start Provided entries

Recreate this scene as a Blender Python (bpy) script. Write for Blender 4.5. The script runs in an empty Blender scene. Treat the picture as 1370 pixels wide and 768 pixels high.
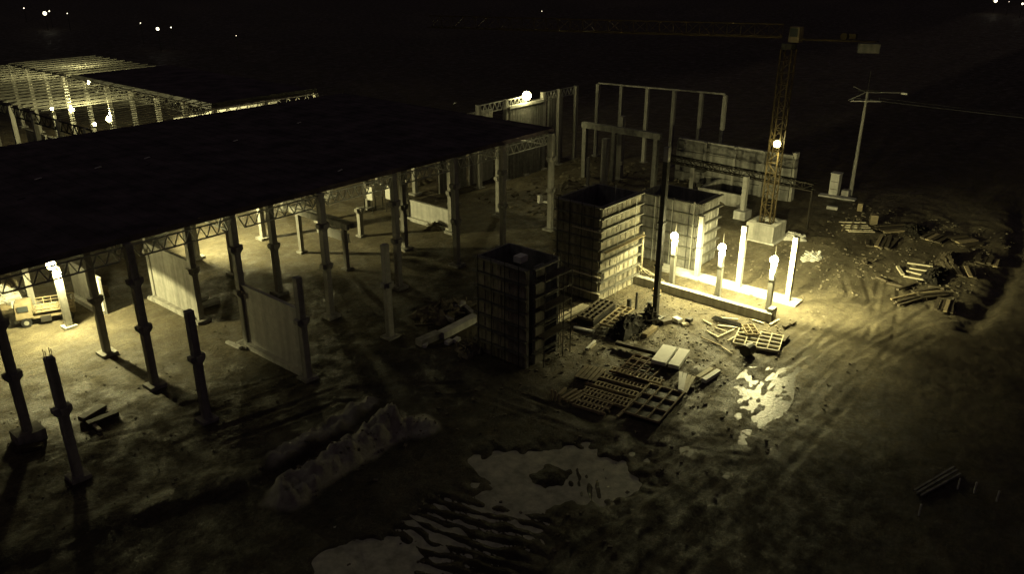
import bpy, math, random
import numpy as np
from mathutils import Vector, Matrix
random.seed(7)
rng = np.random.RandomState(11)
scn = bpy.context.scene
COL = scn.collection
R = math.radians

# ------------------------------------------------------------------ camera
CH, PITCH, HEAD, FPX = 30.0, R(22.675), R(40.31), 1078.85
cam_d = bpy.data.cameras.new('camera'); cam = bpy.data.objects.new('camera', cam_d); COL.objects.link(cam)
cam.location = (0, 0, CH); cam.rotation_euler = (R(90) - PITCH, 0, HEAD - R(90))
cam_d.sensor_width = 36; cam_d.lens = 36 * FPX / 1370; cam_d.clip_start = .5; cam_d.clip_end = 6000
scn.camera = cam
_F = Vector((math.cos(PITCH) * math.cos(HEAD), math.cos(PITCH) * math.sin(HEAD), -math.sin(PITCH)))
_R = Vector((math.sin(HEAD), -math.cos(HEAD), 0)); _U = _R.cross(_F)
def at(px, py, z=0.0):
    d = _F + _R * ((px - 685) / FPX) - _U * ((py - 384) / FPX)
    t = (z - CH) / d.z
    return Vector((d.x * t, d.y * t, z))

# ------------------------------------------------------------------ materials
def mat(name, col, rough=.8, var=.25, scale=3.0, bump=.3, metal=0, spec=.3, detail=6, col2=None, stain=0):
    m = bpy.data.materials.new(name); m.use_nodes = True
    nt = m.node_tree; N = nt.nodes; L = nt.links; b = N['Principled BSDF']
    b.inputs['Roughness'].default_value = rough; b.inputs['Metallic'].default_value = metal
    b.inputs['Specular IOR Level'].default_value = spec
    tc = N.new('ShaderNodeTexCoord'); ns = N.new('ShaderNodeTexNoise')
    ns.inputs['Scale'].default_value = scale; ns.inputs['Detail'].default_value = detail; ns.inputs['Roughness'].default_value = .65
    geo = N.new('ShaderNodeNewGeometry')
    L.new(geo.outputs['Position'], ns.inputs['Vector'])
    rp = N.new('ShaderNodeValToRGB')
    c2 = col2 or tuple(c * (1 - var) for c in col); c1 = tuple(min(1, c * (1 + var)) for c in col)
    rp.color_ramp.elements[0].position = .35; rp.color_ramp.elements[0].color = (*c2, 1)
    rp.color_ramp.elements[1].position = .68; rp.color_ramp.elements[1].color = (*c1, 1)
    L.new(ns.outputs['Fac'], rp.inputs['Fac']); out = rp.outputs['Color']
    if stain:
        mp = N.new('ShaderNodeMapping'); mp.inputs['Scale'].default_value = (1.6, 1.6, .12)
        L.new(geo.outputs['Position'], mp.inputs['Vector'])
        n2 = N.new('ShaderNodeTexNoise'); n2.inputs['Scale'].default_value = 1.2; n2.inputs['Detail'].default_value = 5
        L.new(mp.outputs[0], n2.inputs['Vector'])
        r2 = N.new('ShaderNodeValToRGB'); r2.color_ramp.elements[0].position = .36; r2.color_ramp.elements[0].color = (1 - stain,) * 3 + (1,)
        r2.color_ramp.elements[1].position = .6
        L.new(n2.outputs['Fac'], r2.inputs['Fac'])
        mx = N.new('ShaderNodeMix'); mx.data_type = 'RGBA'; mx.blend_type = 'MULTIPLY'; mx.inputs[0].default_value = 1
        L.new(out, mx.inputs[6]); L.new(r2.outputs[0], mx.inputs[7]); out = mx.outputs[2]
    L.new(out, b.inputs['Base Color'])
    if bump:
        nb = N.new('ShaderNodeTexNoise'); nb.inputs['Scale'].default_value = scale * 5; nb.inputs['Detail'].default_value = 4
        L.new(geo.outputs['Position'], nb.inputs['Vector'])
        bp = N.new('ShaderNodeBump'); bp.inputs['Strength'].default_value = bump; bp.inputs['Distance'].default_value = .04
        L.new(nb.outputs['Fac'], bp.inputs['Height']); L.new(bp.outputs[0], b.inputs['Normal'])
    return m
def emit(name, col, s):
    m = bpy.data.materials.new(name); m.use_nodes = True; b = m.node_tree.nodes['Principled BSDF']
    b.inputs['Base Color'].default_value = (.8, .8, .8, 1)
    b.inputs['Emission Color'].default_value = (*col, 1); b.inputs['Emission Strength'].default_value = s
    return m
LAMPC = (1.0, .905, .42)
M = dict(
    conc=mat('precast_concrete', (.36, .35, .31), .85, .14, 2.2, .25, stain=.35),
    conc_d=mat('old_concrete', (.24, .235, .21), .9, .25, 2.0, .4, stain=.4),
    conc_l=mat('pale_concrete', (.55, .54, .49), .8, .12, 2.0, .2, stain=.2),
    form=mat('formwork_plywood', (.30, .28, .21), .7, .3, 1.5, .2, stain=.45),
    form_b=mat('weathered_plywood', (.22, .20, .15), .75, .4, 1.2, .2, stain=.6),
    form_c=mat('stained_plywood', (.35, .32, .24), .7, .3, 1.8, .2, stain=.5),
    form_s=mat('formwork_steel', (.16, .155, .13), .55, .3, 3, .1, metal=.3),
    steel=mat('galvanised_steel', (.42, .42, .38), .45, .15, 3, .1, metal=.4),
    joist=mat('primed_steel', (.2, .195, .165), .7, .2, 3, .1),
    steel_d=mat('dark_steel', (.05, .048, .042), .5, .3, 3, .1, metal=.3),
    rust=mat('rusty_rebar', (.13, .085, .05), .75, .35, 5, .2),
    roof=mat('dark_roof_membrane', (.10, .08, .088), .9, .45, .35, .3, spec=.1),
    yellow=mat('crane_paint', (.055, .04, .016), .5, .25, 2, .1),
    ypale=mat('pale_machine_paint', (.24, .20, .125), .55, .25, 2, .1),
    wood=mat('raw_timber', (.34, .28, .17), .8, .25, 4, .2),
    wood_l=mat('pale_timber', (.55, .50, .36), .75, .15, 4, .2),
    wood_d=mat('dark_wet_timber', (.09, .075, .05), .7, .3, 4, .2),
    tarp=mat('dark_tarpaulin', (.022, .019, .014), .9, .3, 2, .4),
    white=mat('white_sheet', (.72, .71, .64), .6, .08, 2, .15),
    rubber=mat('black_rubber', (.02, .02, .02), .8, .2, 4, .1),
    glass=mat('cab_glass', (.05, .06, .06), .12, .1, 1, 0, spec=.6),
    stone=mat('rubble_stone', (.16, .14, .10), .9, .35, 2, .5),
    wire=mat('black_cable', (.05, .05, .05), .6, .1, 1, 0),
    lamp=emit('lamp_glow', LAMPC, 14.0),
    far=emit('far_lamp_glow', (1, .9, .62), 1.2),
)

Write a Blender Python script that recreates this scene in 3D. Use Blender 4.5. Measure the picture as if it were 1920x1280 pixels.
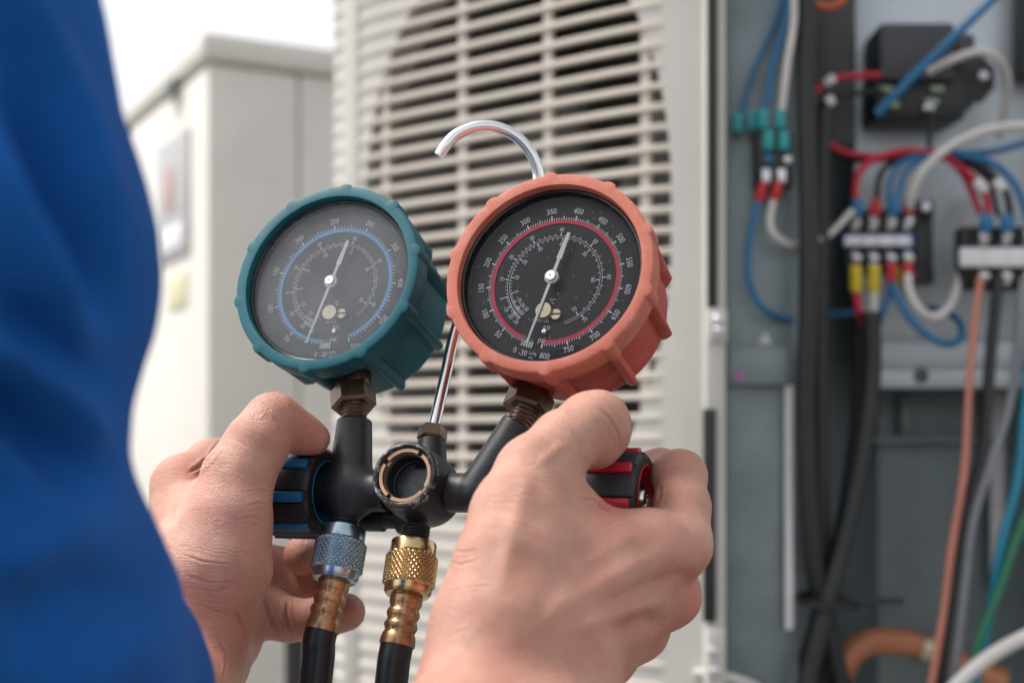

end Provided entries

§ Task to complete
Set down all the entries exactly as they appear, but skip any pictures.

§ Answer to this problem
Recreate this scene as a Blender Python (bpy) script. Write for Blender 4.5. The script runs in an empty Blender scene. Treat the picture as 1370 pixels wide and 768 pixels high.
import bpy, math, random
import numpy as np
from mathutils import Vector, Matrix
random.seed(7)
rng = np.random.RandomState(11)
scn = bpy.context.scene
COL = scn.collection
R = math.radians

# ------------------------------------------------------------------ camera
CH, PITCH, HEAD, FPX = 30.0, R(22.675), R(40.31), 1078.85
cam_d = bpy.data.cameras.new('camera'); cam = bpy.data.objects.new('camera', cam_d); COL.objects.link(cam)
cam.location = (0, 0, CH); cam.rotation_euler = (R(90) - PITCH, 0, HEAD - R(90))
cam_d.sensor_width = 36; cam_d.lens = 36 * FPX / 1370; cam_d.clip_start = .5; cam_d.clip_end = 6000
scn.camera = cam
_F = Vector((math.cos(PITCH) * math.cos(HEAD), math.cos(PITCH) * math.sin(HEAD), -math.sin(PITCH)))
_R = Vector((math.sin(HEAD), -math.cos(HEAD), 0)); _U = _R.cross(_F)
def at(px, py, z=0.0):
    d = _F + _R * ((px - 685) / FPX) - _U * ((py - 384) / FPX)
    t = (z - CH) / d.z
    return Vector((d.x * t, d.y * t, z))

# ------------------------------------------------------------------ materials
def mat(name, col, rough=.8, var=.25, scale=3.0, bump=.3, metal=0, spec=.3, detail=6, col2=None, stain=0):
    m = bpy.data.materials.new(name); m.use_nodes = True
    nt = m.node_tree; N = nt.nodes; L = nt.links; b = N['Principled BSDF']
    b.inputs['Roughness'].default_value = rough; b.inputs['Metallic'].default_value = metal
    b.inputs['Specular IOR Level'].default_value = spec
    tc = N.new('ShaderNodeTexCoord'); ns = N.new('ShaderNodeTexNoise')
    ns.inputs['Scale'].default_value = scale; ns.inputs['Detail'].default_value = detail; ns.inputs['Roughness'].default_value = .65
    geo = N.new('ShaderNodeNewGeometry')
    L.new(geo.outputs['Position'], ns.inputs['Vector'])
    rp = N.new('ShaderNodeValToRGB')
    c2 = col2 or tuple(c * (1 - var) for c in col); c1 = tuple(min(1, c * (1 + var)) for c in col)
    rp.color_ramp.elements[0].position = .35; rp.color_ramp.elements[0].color = (*c2, 1)
    rp.color_ramp.elements[1].position = .68; rp.color_ramp.elements[1].color = (*c1, 1)
    L.new(ns.outputs['Fac'], rp.inputs['Fac']); out = rp.outputs['Color']
    if stain:
        mp = N.new('ShaderNodeMapping'); mp.inputs['Scale'].default_value = (1.6, 1.6, .12)
        L.new(geo.outputs['Position'], mp.inputs['Vector'])
        n2 = N.new('ShaderNodeTexNoise'); n2.inputs['Scale'].default_value = 1.2; n2.inputs['Detail'].default_value = 5
        L.new(mp.outputs[0], n2.inputs['Vector'])
        r2 = N.new('ShaderNodeValToRGB'); r2.color_ramp.elements[0].position = .36; r2.color_ramp.elements[0].color = (1 - stain,) * 3 + (1,)
        r2.color_ramp.elements[1].position = .6
        L.new(n2.outputs['Fac'], r2.inputs['Fac'])
        mx = N.new('ShaderNodeMix'); mx.data_type = 'RGBA'; mx.blend_type = 'MULTIPLY'; mx.inputs[0].default_value = 1
        L.new(out, mx.inputs[6]); L.new(r2.outputs[0], mx.inputs[7]); out = mx.outputs[2]
    L.new(out, b.inputs['Base Color'])
    if bump:
        nb = N.new('ShaderNodeTexNoise'); nb.inputs['Scale'].default_value = scale * 5; nb.inputs['Detail'].default_value = 4
        L.new(geo.outputs['Position'], nb.inputs['Vector'])
        bp = N.new('ShaderNodeBump'); bp.inputs['Strength'].default_value = bump; bp.inputs['Distance'].default_value = .04
        L.new(nb.outputs['Fac'], bp.inputs['Height']); L.new(bp.outputs[0], b.inputs['Normal'])
    return m
def emit(name, col, s):
    m = bpy.data.materials.new(name); m.use_nodes = True; b = m.node_tree.nodes['Principled BSDF']
    b.inputs['Base Color'].default_value = (.8, .8, .8, 1)
    b.inputs['Emission Color'].default_value = (*col, 1); b.inputs['Emission Strength'].default_value = s
    return m
LAMPC = (1.0, .905, .42)
M = dict(
    conc=mat('precast_concrete', (.36, .35, .31), .85, .14, 2.2, .25, stain=.35),
    conc_d=mat('old_concrete', (.24, .235, .21), .9, .25, 2.0, .4, stain=.4),
    conc_l=mat('pale_concrete', (.55, .54, .49), .8, .12, 2.0, .2, stain=.2),
    form=mat('formwork_plywood', (.30, .28, .21), .7, .3, 1.5, .2, stain=.45),
    form_b=mat('weathered_plywood', (.22, .20, .15), .75, .4, 1.2, .2, stain=.6),
    form_c=mat('stained_plywood', (.35, .32, .24), .7, .3, 1.8, .2, stain=.5),
    form_s=mat('formwork_steel', (.16, .155, .13), .55, .3, 3, .1, metal=.3),
    steel=mat('galvanised_steel', (.42, .42, .38), .45, .15, 3, .1, metal=.4),
    joist=mat('primed_steel', (.2, .195, .165), .7, .2, 3, .1),
    steel_d=mat('dark_steel', (.05, .048, .042), .5, .3, 3, .1, metal=.3),
    rust=mat('rusty_rebar', (.13, .085, .05), .75, .35, 5, .2),
    roof=mat('dark_roof_membrane', (.10, .08, .088), .9, .45, .35, .3, spec=.1),
    yellow=mat('crane_paint', (.055, .04, .016), .5, .25, 2, .1),
    ypale=mat('pale_machine_paint', (.24, .20, .125), .55, .25, 2, .1),
    wood=mat('raw_timber', (.34, .28, .17), .8, .25, 4, .2),
    wood_l=mat('pale_timber', (.55, .50, .36), .75, .15, 4, .2),
    wood_d=mat('dark_wet_timber', (.09, .075, .05), .7, .3, 4, .2),
    tarp=mat('dark_tarpaulin', (.022, .019, .014), .9, .3, 2, .4),
    white=mat('white_sheet', (.72, .71, .64), .6, .08, 2, .15),
    rubber=mat('black_rubber', (.02, .02, .02), .8, .2, 4, .1),
    glass=mat('cab_glass', (.05, .06, .06), .12, .1, 1, 0, spec=.6),
    stone=mat('rubble_stone', (.16, .14, .10), .9, .35, 2, .5),
    wire=mat('black_cable', (.05, .05, .05), .6, .1, 1, 0),
    lamp=emit('lamp_glow', LAMPC, 14.0),
    far=emit('far_lamp_glow', (1, .9, .62), 1.2),
)

Write a Blender Python script that recreates this scene in 3D. Use Blender 4.5. Measure the picture as if it were 1920x1280 pixels.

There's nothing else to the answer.